Anneliese Bruner, l'arrière-petite-fille de Mary E. Jones Parrish, s'efforce de faire connaître plus largement l'œuvre de son ancêtre depuis que son père lui a remis son exemplaire de Events of the Tulsa Disaster, en 1994. Le père de Mme Bruner, se souvient-elle, lui a dit : « Maintenant, tu es la matriarche de la famille ». Elle dit que ce travail est devenu plus urgent après avoir vu les parallèles entre le massacre raciste de Tulsa et l’émeute du 6 janvier au Capitole, sur laquelle elle a écrit pour le Washington Post. Elle s'est associée à Trinity University Press pour publier une nouvelle édition du livre de Parrish, sous le titre The Nation Must Awake [La nation doit se réveiller], une phrase tirée du volume. Le week-end du Memorial Day, Mme Bruner, qui a rédigé une nouvelle postface au livre, retournera dans la ville où la vie de Mme Parrish a été bouleversée, pour marquer le centenaire du massacre. « C’est l'occasion de réitérer ce que mon arrière-grand-mère a dit, de ressusciter sa mémoire », m'a dit Bruner. « Je pense que mes ancêtres me parlaient, et que je m'étais préparée et que j'étais prêt à répondre à l'appel ».
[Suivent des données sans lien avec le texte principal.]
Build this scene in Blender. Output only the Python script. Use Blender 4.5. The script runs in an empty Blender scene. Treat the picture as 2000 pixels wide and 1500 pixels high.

Parmi les parallèles que Bruner a relevés entre le monde décrit par Parrish et le pays actuel, il y a la violence de la populace et les manifestations publiques de racisme approuvées par les personnes au pouvoir. La résonance continue de l'œuvre de Parrish témoigne de l'acuité de sa perspicacité au lendemain de l'un des chapitres les plus sombres de l'Amérique. « Ce que j'aimerais que les gens comprennent, c'est la nature cyclique de l'histoire, si nous ne faisons rien pour y remédier », m'a dit Bruner. « Et c'est pourquoi je pense qu'elle a dit : ‘‘La nation doit s'éveiller’’ à ces influences, ces forces, ces thèmes récurrents dans l'interaction humaine ».